Why is email often used as the ultimate verification?

This seems like a very wrong medium to send such information via.

Email is used for the same reasons Social Security Numbers get re-used as account identifiers in the US: Ubiquity.

Not everyone has a Facebook account. Not everyone has a Twitter account. But almost certainly, anyone with Internet access has an email account. It is a reasonable expectation that customers can provide an email contact for businesses to use.

And I don't really know if this matters, however you never really see these email services sending you "encrypted" email with your pgp key.

Because pitifully few people have a PGP key, and even fewer are set up with an email client that integrates encrypted email.

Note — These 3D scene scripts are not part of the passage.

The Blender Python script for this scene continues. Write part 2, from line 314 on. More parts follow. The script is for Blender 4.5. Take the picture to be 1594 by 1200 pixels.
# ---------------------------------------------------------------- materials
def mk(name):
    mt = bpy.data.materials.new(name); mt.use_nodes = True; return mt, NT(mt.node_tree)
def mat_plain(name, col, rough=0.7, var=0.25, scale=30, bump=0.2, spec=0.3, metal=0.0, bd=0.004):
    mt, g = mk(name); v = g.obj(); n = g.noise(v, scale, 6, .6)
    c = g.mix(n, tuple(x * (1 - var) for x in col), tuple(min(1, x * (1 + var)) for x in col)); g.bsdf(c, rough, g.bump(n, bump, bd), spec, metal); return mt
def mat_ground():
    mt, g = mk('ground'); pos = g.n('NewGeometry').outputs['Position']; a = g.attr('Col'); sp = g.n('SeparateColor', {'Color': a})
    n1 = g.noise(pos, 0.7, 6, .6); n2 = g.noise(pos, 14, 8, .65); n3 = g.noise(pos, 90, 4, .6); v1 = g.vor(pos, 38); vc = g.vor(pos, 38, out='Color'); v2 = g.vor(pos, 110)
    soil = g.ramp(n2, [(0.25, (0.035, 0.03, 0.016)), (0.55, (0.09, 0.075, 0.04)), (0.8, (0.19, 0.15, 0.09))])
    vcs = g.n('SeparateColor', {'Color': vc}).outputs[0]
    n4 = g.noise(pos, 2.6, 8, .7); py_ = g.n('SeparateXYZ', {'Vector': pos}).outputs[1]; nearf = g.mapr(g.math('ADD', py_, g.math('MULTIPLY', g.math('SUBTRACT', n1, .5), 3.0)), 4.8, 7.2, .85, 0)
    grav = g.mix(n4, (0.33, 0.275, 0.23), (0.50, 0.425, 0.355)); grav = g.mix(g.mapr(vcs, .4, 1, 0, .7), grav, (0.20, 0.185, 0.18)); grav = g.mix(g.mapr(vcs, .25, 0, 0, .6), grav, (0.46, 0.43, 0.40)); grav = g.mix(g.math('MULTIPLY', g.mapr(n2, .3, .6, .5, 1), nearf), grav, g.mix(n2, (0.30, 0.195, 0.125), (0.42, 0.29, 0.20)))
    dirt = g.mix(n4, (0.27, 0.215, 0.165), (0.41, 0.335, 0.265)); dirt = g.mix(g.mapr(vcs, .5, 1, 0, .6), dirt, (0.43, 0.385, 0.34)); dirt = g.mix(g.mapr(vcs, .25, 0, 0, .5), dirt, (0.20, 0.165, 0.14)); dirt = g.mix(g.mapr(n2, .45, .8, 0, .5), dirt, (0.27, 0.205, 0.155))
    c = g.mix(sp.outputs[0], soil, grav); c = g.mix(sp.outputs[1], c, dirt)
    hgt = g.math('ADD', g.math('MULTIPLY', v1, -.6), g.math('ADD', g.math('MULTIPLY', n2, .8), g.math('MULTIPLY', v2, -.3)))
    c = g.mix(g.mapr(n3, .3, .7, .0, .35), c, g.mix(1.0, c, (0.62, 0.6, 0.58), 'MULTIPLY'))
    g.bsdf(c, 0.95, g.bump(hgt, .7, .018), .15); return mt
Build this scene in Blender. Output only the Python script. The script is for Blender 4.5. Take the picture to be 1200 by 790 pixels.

I once wished to purchase software, and the vendor would only sell to people who communicated with them via PGP email. I tried sending the PGP-encrypted blob as an attachment, I tried inlining it, and I tried add-on software that integrated PGP email into my mail client - none of them passed muster with the vendor. I never purchased the software. PGP email is neither ubiquitous nor, it seems, trivially interoperable.

Also, quite often it is mentioned that email is inherently insecure, or not designed with privacy or security in mind.

However it keeps being used for that.

And it will keep being used for that until something better comes along and something better is available to everyone to use, trivially.


While you correctly identified problems with e-mail, a mail based verification is still considered sufficiently secure for many cases. While there are alternatives like SMS based verification, automated phone call or even snail mail, these are not as easy and cheap to use as e-mail.

The optimal security measures are usually a balance between usability (i.e. ease of use), deployability and costs vs the security provided by the measure. If more security is required, it usually means that it gets more expensive to deploy and/or harder to use. E-Mail is a good trade-off for many cases.


Email is the least worst option.

It's not just the ubiquity of email. Email is federated, standard protocol. No one entity controls email. Email is a marketplace. You choose your email provider. Don't trust them? Take your business elsewhere. There's thousands and, from an authentication perspective, they are all equivalent. You can even run your own service, though server reputation has made this more difficult. Because of this mobility, an email provider has strong incentives to retain your trust and not read your email.

In contrast, private single-sign on services like Facebook or Twitter or Google are monopolies and have monopoly power. You have no recourse should they decide to deactivate your account, hand it over to someone else, use your authentications to snoop on you, or you just don't want to do business with them. This goes for both the users and the site which chooses to use them for sign-on. If a private single sign-on provider decides they don't like your service, country, or industry, or maybe they decide you're the competition, they can yank all your users. Unless you're rich enough to hire lawyers, or popular enough to mount a social media campaign, there isn't much you can do.

Email is the only service which meets all of being both globally ubiquitous, federated, and acceptably secure. Phone numbers take a close second, but because phone numbers cost money they are not as ubiquitous as email. Software OTP is federated and secure, but not ubiquitous.